Hilton explained that he liked to try ATM cards after dark, but not too late. The temperature had dropped and it was also cold, which was something that worked against him.

“On a bitterly cold night, a police officer passing by would have been curious as to why is this guy walking around at an ATM holding something over his face?” Hilton said.

“Gainesville was pushing the envelope. It's a fairly large metropolitan area, still active by the time I got there. But on such a bitterly cold night, it's effectively late early, because people clear off—”

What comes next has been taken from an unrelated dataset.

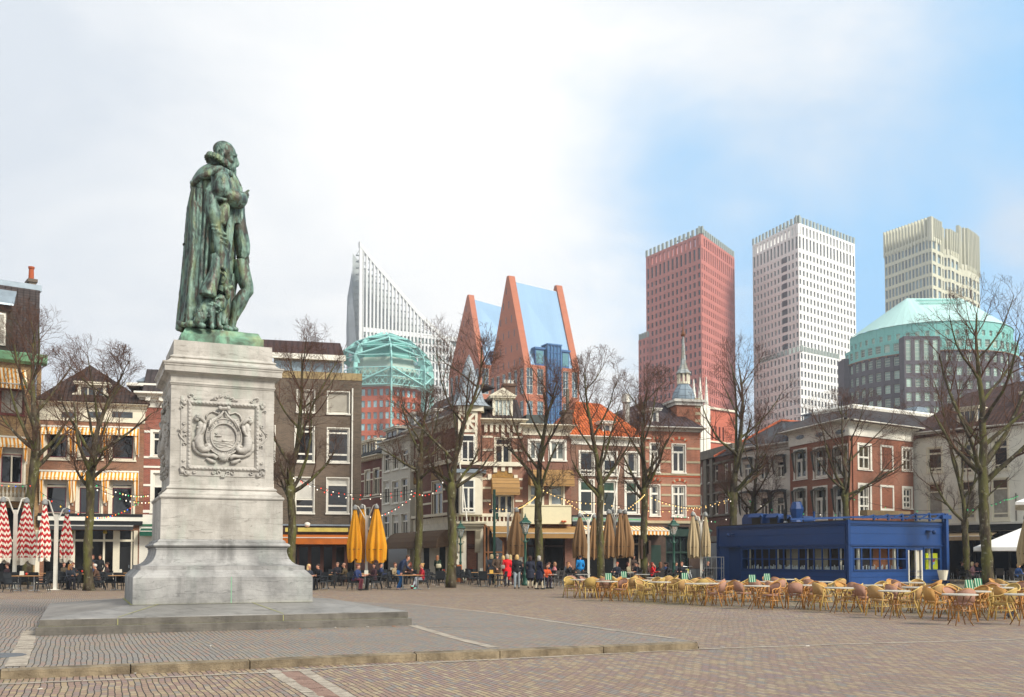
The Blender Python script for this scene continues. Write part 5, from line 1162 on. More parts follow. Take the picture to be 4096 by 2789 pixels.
def b9():
    b=B('turreted_corner_house','red brick corner house with stone bands, slate roof and zinc domed cupola',(2583,73.7),(2802,74.7)); CU=.35; ST=plain('b5a888',.7,name='buff stone'); KB=plain('b04f2c',.8,name='orange brick')
    b1_=brick('b06a50','9c5b43','a5917c',name='salmon brick')
    for x0,x1,y0,y1,c in ((918,1028,715,1035,0),(1150,1302,725,1040,.0),(918,1032,1155,1495,.25),(1150,1305,1160,1500,.2)):
        r=b.rect('G',x0+8,y0+8,x1-8,y1-12); b.win(r,1 if y0<1000 else -1 if x0>1100 else 0,(.72,),.13,.06,WHITE,glass('24211f',.06,.5,name='curtained glass'),curtain=c)
    zc=b.z('G',1150,585); zs=b.z('H',1450,470); sl,sr=b.uz('H',1305,800)[0],b.uz('H',1595,800)[0]
    GR=plain('1f3a2f',.5,name='dark green paint')
    b.shopdark(sl,sr,b.z('H',1450,500),postmat=GR,mull=[(b.uz('H',x,800)[0],w) for x,w in ((1310,.15),(1500,.08),(1590,.15))],beam=b.z('H',1450,835),glassmat=glass('2a3230',.05,.5,name='reflective shop glass'))
    b.wall(0,zc,b1_,9)
    for y in (770,915,1045,1160,1265,1380): b.band(b.z('G',1150,y+13),b.z('G',1150,y-8),.04,mat=ST)
    for y in (1062,): b.band(b.z('G',1150,y+15),b.z('G',1150,y+2),.03,mat=KB)
    for x0,x1,y in ((1135,1325,690),(890,1040,690),(1150,1320,1130),(905,1050,1125)):
        r=b.rect('G',x0,y-50,x1,y); um=(r[0]+r[1])/2; R_=(r[1]-r[0])/2; hh=r[3]-r[2]; n=9
        for i in range(n):
            a0=math.pi*(.12+.76*i/n); a1=math.pi*(.12+.76*(i+.9)/n); m=MB()
            pt=lambda rr,a,h_: (um-rr*math.cos(a),-.05,r[2]-.2+h_*math.sin(a))
            m.prism([pt(R_*.78,a0,hh*.75),pt(R_*.78,a1,hh*.75),pt(R_,a1,hh*1.3),pt(R_,a0,hh*1.3)],(0,.06,0)); m.build('voussoir',ST if i%3==1 else KB,b.r)
    m=MB(); u0=0; z1=b.z('H',1200,455); m.box(0,sl,-.06,.03,0,z1); m.box(sr,b.w,-.06,.03,0,z1); m.box(sl,sr,-.061,.03,b.z('H',1450,500),z1); m.build('brown_stone_front',stone('4a3b33','5d4a3f',2.,name='brown stone'),b.r)
    r=b.rect('H',1118,730,1240,940); m=MB(); m.box(r[0],r[1],-.075,-.06,0,r[3]); m.build('dark_doorway',GR,b.r)
    m=MB(); m.box(sl-.1,sr+.1,-.12,0,b.z('H',1450,620),b.z('H',1450,530)); m.build('green_fascia',GR,b.r); m=MB(); m.box(0,b.w,-.15,0,z1,z1+.2); m.build('string_course',ST,b.r)
    b.cornice(zc-.1,b.z('G',1150,555),.6,mat=GREYW)
    zr=b.z('G',1150,560); SLP=tiles('57484a','463a3c',.3,.16,name='plum slates fine')
    t0=b.uz('G',890,268,4); t1=b.uz('G',1040,300,4)
    b.roofpoly([[(0,-.4,zr),(b.w+.3,-.4,zr),(t1[0],4,t1[1]),(t0[0],4,t0[1])],[(t0[0],4,t0[1]),(t1[0],4,t1[1]),(t1[0],9,t1[1]),(t0[0],9,t0[1])],[(b.w+.3,-.4,zr),(b.w+.3,9,zr),(t1[0],9,t1[1]),(t1[0],4,t1[1])]],SLP)
    w0=b.uz('G',480,340,5); b.roofpoly([[(-6.5,2.,zr-1),(.2,2.,zr-1),(t0[0],5,t0[1]-.1),(w0[0]+1.5,5,w0[1])]],SLP,'rear_roof')
    r=b.rect('G',925,380,1010,520,.6); b.dormer(r[0],r[1],r[2],r[3],.5,2.6,GREYW,vb=0)
    # stair turret and cupola
    r=b.rect('G',1185,320,1435,560,2.); u0,u1=r[0],r[1]; um=(u0+u1)/2; y0=1.6; hw=(u1-u0)/2; zt=b.z('G',1300,330,2.)
    m=MB(); m.box(u0,u1,y0,y0+2*hw,zr-.5,zt); m.build('turret',b1_,b.r); m=MB(); m.box(u0-.15,u1+.15,y0-.15,y0+2*hw+.15,zt,zt+.25); m.box(u0-.3,u1+.3,y0-.3,y0+2*hw+.3,zt+.252,zt+.45); m.build('turret_cornice',GREYW,b.r)
    m=MB()
    for i in range(5): z=zr+.2+i*.55; m.box(u1-.45,u1+.02,y0-.02,y0+.3,z,z+.2)
    for i in range(6): x=u0-.1-.35*i; m.box(x-.35,x,y0+.2,y0+.6,zt-1.3-i*.45,zt-.9-i*.45)
    m.build('stone_quoin',ST,b.r)
    yc=y0+hw; zb=zt+.45; Zt=lambda y: b.z('M',403,y,2.+hw)
    zd=Zt(1215); zl=Zt(1145); zsp=Zt(880); ztip=Zt(755)
    dome=MB(); H=zd-zb; dome.smooth=True
    dome.lathe([(hw*1.02,zb),(hw*.99,zb+H*.12),(hw*.93,zb+H*.35),(hw*.82,zb+H*.55),(hw*.66,zb+H*.75),(hw*.48,zb+H*.92),(hw*.46,zb+H)],8,(um,yc,0)); dome.build('cupola_dome',tiles('94a3ab','8695a0',.6,.5,name='dome zinc'),b.r)
    m=MB(); R_=hw*.42
    for i in range(8): a=2*math.pi*(i+.5)/8; m.tube([(um+R_*math.cos(a),yc+R_*math.sin(a),zd),(um+R_*math.cos(a),yc+R_*math.sin(a),zl)],.09,6)
    m.lathe([(R_*1.15,zd-.02),(R_*1.15,zd+.15),(.1,zd+.16)],8,(um,yc,0)); m.build('lantern',CREAM,b.r)
    m=MB(); L_=zsp-zl; m.lathe([(R_*1.5,zl),(R_*1.45,zl+.1),(R_*1.05,zl+L_*.1),(R_*.62,zl+L_*.25),(R_*.42,zl+L_*.5),(R_*.26,zl+L_*.8),(R_*.18,zl+L_)],8,(um,yc,0)); m.build('cupola_spire',tiles('a3adb0','8d8b7f',.5,.5,name='stained zinc'),b.r)
    m=MB(); m.lathe([(.16,zsp),(.2,zsp+.15),(.08,zsp+.4),(.04,(zsp+ztip)/2),(.02,ztip)],8,(um,yc,0)); m.build('finial',plain('7a4f36',.6,.3,name='rusty iron'),b.r)
b9()
# ================= right row =================
def b10():
    b=B('stone_pier_block','grey stone and brick office block with slim paired windows behind the lamp post',(2790,96),(2950,86.5)); GS=stone('5d574c','777064',1.5,name='grey stone')
    for x0,x1,y0,y1 in ((0,22,840,1015),(92,130,822,1000),(150,188,810,995),(255,292,805,985),(318,350,800,980),(0,22,1140,1340),(92,132,1130,1345),(153,190,1125,1340),(255,293,1115,1335),(320,352,1110,1330)):
        r=b.rect('I',x0,y0,x1,y1); b.win(r,0,(.62,),.12,.0,WHITE)
    zc=b.z('I',200,640); b.shopdark(.8,b.w-.8,3.); b.wall(0,zc,brick('6b3a2d','5a3026',name='dull red brick'),9)
    m=MB(); 
    for x0,x1 in ((60,92),(188,255),(128,155)):
        u0,u1=b.uz('I',x0,900)[0],b.uz('I',x1,900)[0]
        if x0 in(60,128): m.box(u0,u1,-.25,.02,b.z('I',150,1370),zc-.8)
    u0,u1=b.uz('I',62,900)[0],b.uz('I',188,900)[0]
    for y in (1000,1110,1345,800): m.box(u0-.2,b.w,-.18,.02,b.z('I',150,y+20),b.z('I',150,y))
    m.build('stone_pier',GS,b.r); m=MB(); m.box(0,b.w,-.4,.3,zc-.8,zc); m.build('stone_cornice',GS,b.r); m=MB(); m.box(0,b.w,-.3,.2,3.1,3.6); m.build('stone_cornice',GS,b.r)
b10()
DK=plain('3d3d3a',.85,var=.3,name='dark grey canvas')
def limp(b,u0,u1,z1,hang,mat=DK):
    m=MB(); n=7
    for i in range(n):
        a=u0+(u1-u0)*i/n; c=u0+(u1-u0)*(i+1)/n; ja=.1*math.sin(math.pi*i/n)+.03*(i%2); jc=.1*math.sin(math.pi*(i+1)/n)+.03*((i+1)%2)
        m.add([(a,-.08,z1+ja),(c,-.08,z1+jc),(c,-.35,z1-.22+jc),(a,-.35,z1-.22+ja)],[(3,2,1,0)])
    for u,sg in ((u0,1),(u1,-1)):
        m.prism([(u,-.3,z1-.1),(u+sg*.3,-.3,z1-.1),(u+sg*.22,-.2,z1-hang*.6),(u+sg*.26,-.15,z1-hang),(u+sg*.08,-.12,z1-hang*.9)],(0,.06,0))
    return m.build('awning',mat,b.r)
def b11():
    b=B('white_awning_house','white rendered house with limp dark awnings and grey slate roof',(2948,86),(3162,80.7)); PW=plain('dcd8cc',.7,var=.1,name='white render')
    for x0,x1,y0,y1 in ((455,545,800,985),(630,715,790,970),(800,895,775,950)):
        r=b.rect('I',x0,y0,x1,y1); b.win(r,1,(.7,),.1,.0,WHITE); limp(b,r[0]-.3,r[1]+.3,r[3]+.45,1.6)
    for x0,x1,y0,y1 in ((460,545,1165,1380),(628,715,1155,1375),(800,885,1150,1370)):
        r=b.rect('I',x0,y0,x1,y1); b.win(r,1,(.62,),.1,.0,WHITE); limp(b,r[0]-.5,r[1]+.5,r[3]+.5,2.)
    zc=b.z('I',700,660); b.shopdark(1,b.w-1,3.); b.wall(0,zc,PW,9); b.cornice(zc-.2,b.z('I',700,605),.5,mat=GREYW)
    t=b.uz('I',855,355,5); t0=b.uz('I',1085,375,7); z=b.z('I',700,610)
    SLG=tiles('4a4a4c','38383b',.5,.35,name='grey pantiles'); e=b.uz('I',945,540,.0)
    b.roofpoly([[(-2.5,-.3,z-.5),(b.w,-.3,z),(t[0],5,t[1])],[(b.w,-.3,z),(b.w+2,5,t[1]-.5),(t0[0],7,t0[1]),(t[0],5,t[1])]],SLG)
    m=MB(); m.tube([(-2.5,-.3,z-.45),(t[0],5,t[1]+.05)],.13,6); m.tube([(t[0],5,t[1]+.05),(t0[0],7,t0[1]+.05)],.13,6); m.build('ridge_tile',plain('b55a34',.7,name='ridge tile'),b.r)
b11()
RB2=brick('9a5f48','88503b','8c6f5d',.22,.065,.3,.25,name='warm red brick')
PB=tiles('4a3f39','3a312c',.26,.34,name='weathered pantiles')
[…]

“You're telling me it needs to be dark, but there needs to be enough people so that you don't stand out,” Bridges said.

“Exactly. Any police officer is curious and inquisitive if he's any good,” Hilton said. “Anytime he sees anything that's inappropriate to any situation, he asks himself, ‘Why is that guy here?'”

Even though conditions were okay in Gainesville, Hilton said, Emerson sent him to the ATM machines at least five times with incorrect PINs. He started to get worried about being there so long and “throwing up a red flag” to a policeman who might pass by. Throughout all of this, he claimed that Emerson was in the van, secured only by a loose chain, and that she could have yelled for help.

“Could she have slipped it over her head?” Bridges asked.

“No. What I mean, loosely is—”

“She wasn't choking?”

“No. It was just so she couldn't slip …. She had freedom of movement around in the van.”